Golden boy? Jean de Villiers got the special cap, but not the winners' trophy

Golden boy? Jean de Villiers got the special cap, but not the winners’ trophy


The Sinners

Jean misses the points
If you are 14-10 down to the All Blacks, with seven minutes to play, and you are given a kickable penalty, what do you do? South African captain Jean de Villiers thinks you kick to the corner and go for the try. However, his choice backfired as New Zealand managed to hold their line under great pressure and close out the win.

De Villiers was winning his 100th cap on Saturday but even with all that experience, he got it wrong this time. If the Springboks had kicked three points at that stage, the All Blacks would have known they couldn’t slip up again. As it was, they gave away another penalty inside their own 22, but must have been sure South Africa wouldn’t take the points.

The win for New Zealand maintained their unbeaten run in the Rugby Championship – they have now won 15 and drawn one game since Argentina joined the Tri-Nations sides in 2012.

Kicking himself
When the going gets tough, you need your goal-kicker to take all the points on offer but Newcastle Falcons were let down by Juan Pablo Socino on Sunday as the Argentine missed six out of seven kicks at goal.

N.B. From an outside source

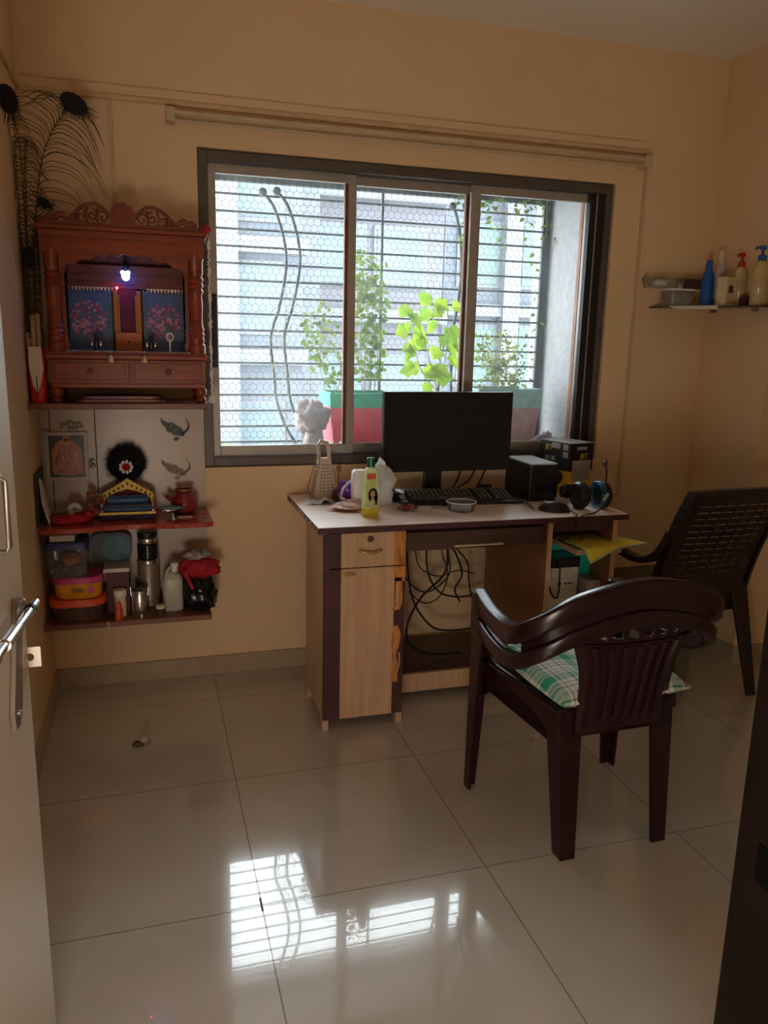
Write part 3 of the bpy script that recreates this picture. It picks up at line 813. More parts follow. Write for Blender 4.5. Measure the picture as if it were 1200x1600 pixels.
fr += [(.604, -.268), (.598, -.012)]
poly(bm, [(x, y, .695) for x, y in fr], (0, 0, .018))
obj('middle_shelf', bm, M['redgloss'], us, bevel=.002)
obj('lower_shelf', bx((.004, -.262, .330), (.590, -.012, .350)), M['shelf_br'], us, bevel=.003)
obj('shelf_divider', bx((.216, -.264, .3295), (.221, -.258, .352)), M['ivory'], us)
def decal(x, z, hw, hh, m, seed, lab=None, name='bird_decal', flower=False):
    r = random.Random(seed); bm = NB(); n0 = 0
    def petal(cx, cz, a_, b_, ang):
        nonlocal n0; n0 += 1
        poly(bm, [(cx+a_*cos(t)*cos(ang)-b_*sin(t)*sin(ang), -.0121-n0*.00001, cz+a_*cos(t)*sin(ang)+b_*sin(t)*cos(ang)) for t in [k_*pi/5 for k_ in range(10)]], (0, -.0006, 0))
    if flower:
        for i in range(26): petal(x+r.uniform(-.9, .9)*hw, z+r.uniform(-.7, .8)*hh*(1-.3*r.random()), hw*.24, hh*.22, r.uniform(0, 3))
    else:
        for i in range(26):
            t = i/25; petal(x-.75*hw+1.3*hw*t+r.uniform(-.06, .06)*hw, z+.45*hh-.85*hh*t+r.uniform(-.22, .22)*hh*sin(pi*t)**.5, hw*.20*(.6+sin(pi*t)), hh*.17*(.6+sin(pi*t)), -.7+r.uniform(-.5, .5))
        petal(x-.80*hw, z+.60*hh, hw*.14, hh*.22, .6); petal(x+.05*hw, z-.75*hh, hw*.20, hh*.16, .2)
        tube(bm, spline([(x+.45*hw, -.0128, z-.35*hh), (x+.85*hw, -.0128, z+.05*hh), (x+.88*hw, -.0128, z+.50*hh), (x+.70*hw, -.0128, z+.85*hh)], 6), hw*.09, 5, r1=hw*.03)
        tube(bm, [(x-.80*hw, -.0128, z+.6*hh), (x-.95*hw, -.0128, z+.95*hh)], hw*.05, 5)
    o = obj(name, bm, m, us)
    if lab: o['label'] = lab
dk = mat('grey_green_decal', (.12, .15, .13), .5, col2=(.03, .05, .05), scale=90)
gd = mat('gold_grey_decal', (.34, .26, .12), .5, col2=(.12, .10, .07), scale=90)
decal(.487, 1.024, .056, .048, dk, 3, 'dark grey green bird wall decal')
decal(.485, .868, .058, .044, gd, 4, 'gold and grey bird wall decal')
decal(.112, 1.044, .042, .020, gd, 6, name='flower_decal', flower=True)
decal(.176, .900, .014, .026, dk, 7, name='small_decal', flower=True)

# --- the home shrine
SX0, SX1, SY0, SZ = .066, .598, -.250, 1.144
sh = thing('home_shrine', 'carved red brown wooden home shrine with lit niche on the top shelf', 'shrine', (.332, -.13, SZ))
obj('base_board', bx((SX0+.01, SY0+.01, SZ+.052), (SX1-.01, -.014, SZ+.066)), M['shrine'], sh, bevel=.002)
for x in (SX0+.025, SX1-.025):
    for y in (SY0+.028, -.045):
        bm = NB(); lathe(bm, [(.014, 0), (.019, .006), (.019, .014), (.013, .02), (.021, .032), (.021, .046), (.016, .0525)], (x, y, SZ), seg=16)
        obj('leg', bm, M['shrine'], sh, smooth=40)
obj('drawer_case', bx((SX0+.006, SY0+.012, SZ+.066), (SX1-.006, -.014, SZ+.164)), M['shrine'], sh)
for i, (x0, x1) in enumerate(((SX0+.012, .330), (.336, SX1-.012))):
    bm = NB(); box(bm, (x0, SY0+.003, SZ+.070), (x1, SY0+.014, SZ+.148)); box(bm, (x0+.012, SY0-.001, SZ+.080), (x1-.012, SY0+.004, SZ+.138))
    d = obj('drawer', bm, M['shrine'], sh, bevel=.0015)
    bm = NB(); xm = (x0+x1)/2
    lathe(bm, [(.004, 0), (.004, -.006), (.010, -.008), (.010, -.014), (.004, -.017)], (xm, SY0-.0008, SZ+.108), axis='y', seg=14)
    obj('knob', bm, M['shrine_d'], d, smooth=40)
bm = NB(); box(bm, (SX0-.002, SY0-.006, SZ+.150), (SX1+.002, -.014, SZ+.166)); box(bm, (SX0+.004, SY0-.001, SZ+.166), (SX1-.004, -.014, SZ+.174))
obj('platform', bm, M['shrine'], sh, bevel=.003)
bm = NB()
for i in range(60): sphere(bm, (.135+i*.0068, SY0-.002, SZ+.1765), .0032, u=6, v=4)
obj('silver_edge', bm, M['tinsel'], sh)
ZP = SZ+.174
for x in (SX0+.034, SX1-.034):
    bm = NB()
    lathe(bm, [(.030, 0), (.030, .03), (.025, .034), (.028, .05), (.024, .056), (.029, .066), (.024, .074), (.029, .084), (.024, .092), (.022, .12), (.025, .17), (.022, .20),
               (.029, .214), (.023, .222), (.030, .234), (.023, .242), (.030, .254), (.023, .262), (.028, .275), (.028, .315), (.031, .32), (.031, .34)], (x, SY0+.033, ZP), seg=20)
    obj('pillar', bm, M['shrine'], sh, smooth=35)
bm = NB(); box(bm, (SX0+.006, -.030, ZP), (SX1-.006, -.014, ZP+.36)); obj('back_board', bm, M['shrine_d'], sh)
for x in (SX0+.006, SX1-.020):
    obj('side_board', bx((x, SY0+.066, ZP), (x+.014, -.030, ZP+.36)), M['shrine'], sh)
# scalloped arch board
zt = ZP+.372; n = 9
x0, x1 = SX0+.062, SX1-.062
cols = [(SX0+.003, ZP+.322), (x0-.004, ZP+.318), (x0-.0035, ZP+.262)]
for s_i in range(n):
    for k_ in range(7):
        t = (s_i+k_/6)/n; x = x0+(x1-x0)*t
        cols.append((x, ZP+.262+.052*(1-abs(2*t-1)**2.2)+.011*abs(sin(pi*k_/6))))
cols += [(x1+.0035, ZP+.262), (x1+.004, ZP+.318), (SX1-.003, ZP+.322)]
bm = NB()
loft(bm, [[(x, SY0+.004, z), (x, SY0+.004, zt), (x, SY0+.020, zt), (x, SY0+.020, z)] for x, z in cols])
obj('arch_board', bm, M['shrine'], sh)
# wavy inner brackets beside the pillars
for sg, xx in ((1, SX0+.064), (-1, SX1-.064)):
    bm = NB(); pts = [(xx-sg*.006, SY0+.030, ZP), (xx-sg*.006, SY0+.030, ZP+.30)]
    for k_ in range(25):
        t = 1-k_/24; pts.append((xx+sg*(.006+.007*abs(sin(pi*t*6))), SY0+.030, ZP+.30*t))
    poly(bm, pts, (0, .01, 0)); bmesh.ops.triangulate(bm, faces=[f for f in bm.faces if len(f.verts) > 4])
    obj('wavy_bracket', bm, M['shrine_d'], sh)
bm = NB(); box(bm, (SX0-.002, SY0-.004, zt), (SX1+.002, -.014, zt+.022)); box(bm, (SX0-.010, SY0-.014, zt+.022), (SX1+.010, -.014, zt+.036))
obj('cornice', bm, M['shrine'], sh, bevel=.003)
# carved crown
CZ = zt+.036
def cy(x, z): return (x, SY0+.004, z)
bm = NB()
box(bm, (SX0+.02, SY0-.002, CZ), (SX1-.02, SY0+.012, CZ+.014))
pts = []
for k_ in range(46):
    a = pi*k_/45
    r = .040+.006*abs(sin(5.5*a*1.0))
    pts.append((.332+r*cos(a)*.95, SY0-.003, CZ+.030+r*sin(a)*1.15))
pts = [(.372, SY0-.003, CZ+.010)]+pts+[(.292, SY0-.003, CZ+.010)]
poly(bm, pts, (0, .016, 0))
for sg in (-1, 1):
    ar = spline([cy(.332+sg*.035, CZ+.030), cy(.332+sg*.075, CZ+.068), cy(.332+sg*.115, CZ+.066), cy(.332+sg*.150, CZ+.040), cy(.332+sg*.175, CZ+.010)], 8)
    tube(bm, ar, .0058, 8)
    for (cx, cz, r0, ph) in ((.062, .030, .020, 0), (.095, .036, .019, 1.5), (.128, .028, .017, 3.0), (.160, .014, .010, .6)):
        sp = [cy(.332+sg*(cx+r0*(1-k_/22)*cos(ph+k_*.42)), CZ+cz+r0*(1-k_/22)*sin(ph+k_*.42)*1.1) for k_ in range(20)]
        tube(bm, sp, .0042, 6, r1=.003)
    for (cx, z0, z1) in ((.078, .012, .058), (.112, .012, .060), (.142, .010, .040)):
        tube(bm, [cy(.332+sg*cx, CZ+z0), cy(.332+sg*(cx+.006), CZ+(z0+z1)/2), cy(.332+sg*(cx-.002), CZ+z1)], .0042, 6)
    sp = spline([cy(.332+sg*.170, CZ+.014), cy(.332+sg*.190, CZ+.030), cy(.332+sg*.210, CZ+.022), cy(.332+sg*.228, CZ+.030), cy(.332+sg*.242, CZ+.012)], 6)
    tube(bm, sp, .0075, 8)
    sphere(bm, cy(.332+sg*.198, CZ+.032), .012, s=(1.3, .6, .8)); sphere(bm, cy(.332+sg*.226, CZ+.022), .010, s=(1.3, .6, .8))
    sphere(bm, cy(.332+sg*.256, CZ+.008), .012, s=(.8, .8, 1))
obj('carved_crown', bm, M['shrine_d'], sh, smooth=50)
# inner back: valance, niche, pictures
bm = NB(); box(bm, (SX0+.055, -.075, ZP+.222), (SX1-.055, -.060, ZP+.300)); box(bm, (SX0+.055, -.082, ZP+.236), (SX1-.055, -.075, ZP+.242)); box(bm, (SX0+.055, -.082, ZP+.26), (SX1-.055, -.075, ZP+.266))
obj('inner_lintel', bm, M['shrine_d'], sh)
for i0, i1 in ((0, 13), (22, 34)):
  bm = NB()
  for i in range(i0, i1):
    x = SX0+.066+i*.0121
    poly(bm, [(x, -.084, ZP+.224), (x+.0115, -.084, ZP+.224), (x+.0058, -.084, ZP+.208)], (0, -.002, 0))
    sphere(bm, (x+.0058, -.085, ZP+.207), .003, u=6, v=4)
  obj('tinsel_fringe', bm, M['tinsel'], sh)
for nm, x0, x1, seed, cx in (('left', SX0+.066, .272, 1, 0), ('right', .392, SX1-.066, 2, 0)):
    xm = (x0+x1)/2; c = (xm-.332, -.070+.13, .300)
    m = print_mat('goddess_print_'+nm, (.055, .115, .165), [(.30, .06, .11), (.40, .16, .22), (.055, .115, .165), (.48, .24, .28), (.16, .05, .12), (.07, .12, .18)], 110, (xm-.332-.004, .052, .285), .062)
    p = obj('picture_panel', bx((x0, -.082, ZP+.006), (x1, -.076, ZP+.215)), m, sh)
    bm = NB()
    box(bm, (x0-.006, -.086, ZP+.002), (x0, -.074, ZP+.218)); box(bm, (x1, -.086, ZP+.002), (x1+.006, -.074, ZP+.218)); box(bm, (x0, -.086, ZP+.002), (x1, -.074, ZP+.008))
    obj('picture_frame', bm, M['teal_d'], p)
bm = NB(); box(bm, (.286, -.100, ZP), (.378, -.060, ZP+.068)); box(bm, (.284, -.100, ZP+.068), (.300, -.060, ZP+.215)); box(bm, (.364, -.100, ZP+.068), (.380, -.060, ZP+.215))
nb = obj('niche_front', bm, M['shrine_o'], sh, bevel=.002)
obj('niche_back', bx((.300, -.068, ZP+.068), (.364, -.060, ZP+.235)), M['satin_r'], sh)
bm = NB()
for x in (.303, .361): tube(bm, [(x, -.090, ZP+.07), (x, -.090, ZP+.20)], .0035, 8)
for x in (.288, .376): tube(bm, [(x, -.103, ZP+.072), (x, -.103, ZP+.205)], .0022, 8)
obj('gold_rod', bm, M['gold'], nb, smooth=60)
bm = NB(); sphere(bm, (.332, -.1008, ZP+.034), .004, s=(1, .5, 1)); obj('niche_knob', bm, M['alu_black'], nb)
solo_bm = NB()
bt = thing('led_bulb', 'glowing blue and white bulb hanging under the shrine arch', 'lamp', (.332, -.165, ZP+.262))
bm = NB(); lathe(bm, [(.009, .028), (.010, .040), (.008, .052), (.003, .060), (.003, .10)], (.332, -.165, ZP+.255), seg=14); obj('bulb_socket', bm, M['black'], bt, smooth=40)
bm = NB(); lathe(bm, [(.002, -.012), (.010, -.008), (.014, .002), (.013, .012), (.009, .020)], (.332, -.165, ZP+.255), seg=16); obj('bulb_cup', bm, M['led'], bt, smooth=60)
bm = NB()
for dx in (-.010, .009): sphere(bm, (.332+dx, -.178, ZP+.270), .007, u=10, v=8)
sphere(bm, (.332, -.180, ZP+.263), .006, u=10, v=8)
obj('bulb_glow', bm, M['ledw'], bt, smooth=180)
bm = NB(); tube(bm, [(.332, -.165, ZP+.35), (.332, -.165, ZP+.370)], .002, 6); obj('bulb_wire', bm, M['black'], bt)
bm = NB(); sphere(bm, (.299, -.098, ZP+.222), .0048, u=10, v=8)
solo('led_dot', bm, M['ledr'], 'tiny red glowing light left of the niche in the shrine', 'light', (.299, -.098, ZP+.217), smooth=180)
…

The Falcons lost 20-18 at home to London Irish, something they cannot afford to do against a team like Irish, who are unlikely to challenge for silverware. The last kick, to draw the match, hit the upright from wide on the right, so Socino can count himself unlucky in that instance, but the centre needs to dig to the depths of his kit bag to find his kicking boots before next weekend’s home clash with Northampton.

Caught napping: Marland Yarde (left) arrived too late to stop Ashton from scoring

Caught napping: Marland Yarde (left) arrived too late to stop Ashton from scoring

Yardes off the pace
Harlequins had an evening to forget against Saracens as they lost 39-0 at the Stoop and one player, at least, had mentally headed back into the changing rooms before the end.

Marland Yarde was caught napping in a big way when Duncan Taylor hoofed the ball out of defence and players from both sides set off in pursuit. Yarde had a 10-metre head start on Chris Ashton but the Saracens wing sped past him to turn a 25-0 lead into an even bigger advantage. Replacement Harlequins lock George Merrick made a better job of chasing back than Yarde.